• TASK TO COMPLETE:
Reproduce all of the listing below without alteration.

• DATA EXCERPT:
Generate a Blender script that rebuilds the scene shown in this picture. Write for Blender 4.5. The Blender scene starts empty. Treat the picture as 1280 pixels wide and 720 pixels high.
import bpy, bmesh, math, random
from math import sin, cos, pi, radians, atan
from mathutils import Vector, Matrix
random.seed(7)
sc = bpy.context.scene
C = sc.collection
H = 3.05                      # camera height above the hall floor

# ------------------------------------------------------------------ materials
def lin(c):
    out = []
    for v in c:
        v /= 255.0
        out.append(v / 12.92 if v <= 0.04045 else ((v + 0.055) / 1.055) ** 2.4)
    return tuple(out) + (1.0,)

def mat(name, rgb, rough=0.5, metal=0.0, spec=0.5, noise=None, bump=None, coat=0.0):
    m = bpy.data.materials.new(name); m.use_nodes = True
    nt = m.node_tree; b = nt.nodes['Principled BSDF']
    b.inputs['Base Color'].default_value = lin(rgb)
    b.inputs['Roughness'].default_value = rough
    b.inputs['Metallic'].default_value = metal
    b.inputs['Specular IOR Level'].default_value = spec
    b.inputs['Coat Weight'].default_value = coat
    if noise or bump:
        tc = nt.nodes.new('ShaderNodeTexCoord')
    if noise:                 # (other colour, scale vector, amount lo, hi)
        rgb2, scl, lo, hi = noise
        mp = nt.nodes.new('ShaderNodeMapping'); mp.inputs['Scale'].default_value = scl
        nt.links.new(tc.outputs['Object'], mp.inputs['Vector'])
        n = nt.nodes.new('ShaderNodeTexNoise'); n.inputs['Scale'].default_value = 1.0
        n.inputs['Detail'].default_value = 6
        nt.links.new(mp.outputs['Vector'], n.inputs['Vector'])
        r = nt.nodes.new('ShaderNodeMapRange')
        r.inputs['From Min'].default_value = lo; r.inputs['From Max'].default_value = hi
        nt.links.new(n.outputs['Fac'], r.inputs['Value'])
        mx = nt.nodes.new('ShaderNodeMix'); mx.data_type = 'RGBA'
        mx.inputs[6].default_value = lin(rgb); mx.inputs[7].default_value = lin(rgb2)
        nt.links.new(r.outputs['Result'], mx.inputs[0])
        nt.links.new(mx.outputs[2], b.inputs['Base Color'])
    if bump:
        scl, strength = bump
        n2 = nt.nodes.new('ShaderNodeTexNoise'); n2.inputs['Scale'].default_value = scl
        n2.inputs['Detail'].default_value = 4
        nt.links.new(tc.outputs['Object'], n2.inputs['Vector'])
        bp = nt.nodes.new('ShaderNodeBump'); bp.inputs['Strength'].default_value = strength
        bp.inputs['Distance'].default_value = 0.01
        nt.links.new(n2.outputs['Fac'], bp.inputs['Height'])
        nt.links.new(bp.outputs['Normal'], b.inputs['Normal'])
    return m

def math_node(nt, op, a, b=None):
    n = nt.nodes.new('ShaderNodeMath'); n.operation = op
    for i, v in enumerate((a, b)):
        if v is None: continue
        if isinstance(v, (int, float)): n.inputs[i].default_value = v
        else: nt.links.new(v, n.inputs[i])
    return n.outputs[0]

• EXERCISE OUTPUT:
Generate a Blender script that rebuilds the scene shown in this picture. Write for Blender 4.5. The Blender scene starts empty. Treat the picture as 1280 pixels wide and 720 pixels high.
import bpy, bmesh, math, random
from math import sin, cos, pi, radians, atan
from mathutils import Vector, Matrix
random.seed(7)
sc = bpy.context.scene
C = sc.collection
H = 3.05                      # camera height above the hall floor

# ------------------------------------------------------------------ materials
def lin(c):
    out = []
    for v in c:
        v /= 255.0
        out.append(v / 12.92 if v <= 0.04045 else ((v + 0.055) / 1.055) ** 2.4)
    return tuple(out) + (1.0,)

def mat(name, rgb, rough=0.5, metal=0.0, spec=0.5, noise=None, bump=None, coat=0.0):
    m = bpy.data.materials.new(name); m.use_nodes = True
    nt = m.node_tree; b = nt.nodes['Principled BSDF']
    b.inputs['Base Color'].default_value = lin(rgb)
    b.inputs['Roughness'].default_value = rough
    b.inputs['Metallic'].default_value = metal
    b.inputs['Specular IOR Level'].default_value = spec
    b.inputs['Coat Weight'].default_value = coat
    if noise or bump:
        tc = nt.nodes.new('ShaderNodeTexCoord')
    if noise:                 # (other colour, scale vector, amount lo, hi)
        rgb2, scl, lo, hi = noise
        mp = nt.nodes.new('ShaderNodeMapping'); mp.inputs['Scale'].default_value = scl
        nt.links.new(tc.outputs['Object'], mp.inputs['Vector'])
        n = nt.nodes.new('ShaderNodeTexNoise'); n.inputs['Scale'].default_value = 1.0
        n.inputs['Detail'].default_value = 6
        nt.links.new(mp.outputs['Vector'], n.inputs['Vector'])
        r = nt.nodes.new('ShaderNodeMapRange')
        r.inputs['From Min'].default_value = lo; r.inputs['From Max'].default_value = hi
        nt.links.new(n.outputs['Fac'], r.inputs['Value'])
        mx = nt.nodes.new('ShaderNodeMix'); mx.data_type = 'RGBA'
        mx.inputs[6].default_value = lin(rgb); mx.inputs[7].default_value = lin(rgb2)
        nt.links.new(r.outputs['Result'], mx.inputs[0])
        nt.links.new(mx.outputs[2], b.inputs['Base Color'])
    if bump:
        scl, strength = bump
        n2 = nt.nodes.new('ShaderNodeTexNoise'); n2.inputs['Scale'].default_value = scl
        n2.inputs['Detail'].default_value = 4
        nt.links.new(tc.outputs['Object'], n2.inputs['Vector'])
        bp = nt.nodes.new('ShaderNodeBump'); bp.inputs['Strength'].default_value = strength
        bp.inputs['Distance'].default_value = 0.01
        nt.links.new(n2.outputs['Fac'], bp.inputs['Height'])
        nt.links.new(bp.outputs['Normal'], b.inputs['Normal'])
    return m

def math_node(nt, op, a, b=None):
    n = nt.nodes.new('ShaderNodeMath'); n.operation = op
    for i, v in enumerate((a, b)):
        if v is None: continue
        if isinstance(v, (int, float)): n.inputs[i].default_value = v
        else: nt.links.new(v, n.inputs[i])
    return n.outputs[0]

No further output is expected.